Ten years ago it was a pretty simple answer.  Yes, absolutely.  Today, probably-but it’s more complicated.   A changing tax code, the introduction of the Tax Free Savings Account and the insatiable appetite of Canadian’s to borrow means it may not be your first priority.
That sage of the Canadian investment industry Stephen Jarislowsky caused a stir within the industry when he said absolutely not!  Of course his rationale had more holes than a block of Swiss cheese for the masses as he inflated potential investment returns, underestimated management fees and didn’t look at the impacts of reinvesting the tax savings or paying down debt.  At 89, I’m sure he just had a big laugh at all the fuss.
If you don’t have an emergency fund or access to cash on short notice you may be better served by skipping the RRSP and setting up an account with automatic deposits.  It could be a Tax Free Savings Account but likely not worth the bother if you are just getting started.  Both the RRSP and TFSA will be there next year.
If, the RRSP is the vehicle, then it would have been a good idea to have started contributing over the last year.  This creates discipline, likely increases your contribution and still affords the opportunity to top-up in February when you and your accountant talk numbers.
Should you borrow?  Only if you expect a windfall to pay off the balance once you get your refund.   While this is a form of a forced savings plan there are just too many variables with income, jobs and the economy in today’s global village.  Better to just start next year’s contributions now all other things being equal.

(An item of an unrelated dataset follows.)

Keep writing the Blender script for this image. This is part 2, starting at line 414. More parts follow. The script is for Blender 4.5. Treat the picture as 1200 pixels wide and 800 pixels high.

What should you buy?  This depends upon your overall objectives and should be discussed with your advisor.   If you haven’t rebalanced in a while it’s time to review.  You could hold cash and wait for opportunities but which ones?  History teaches us that investors and advisors are lousy market timers.  If you don’t like the option of putting it all in the market at once you may be able to accomplish dollar cost averaging from within the RRSP.
Beyond CPP, OAS and private pension plans the RRSP is still the key vehicle for building retirement savings for working Canadians.  Best to take advantage of the tax break now and grow your capital for what is likely to be a more expensive tomorrow.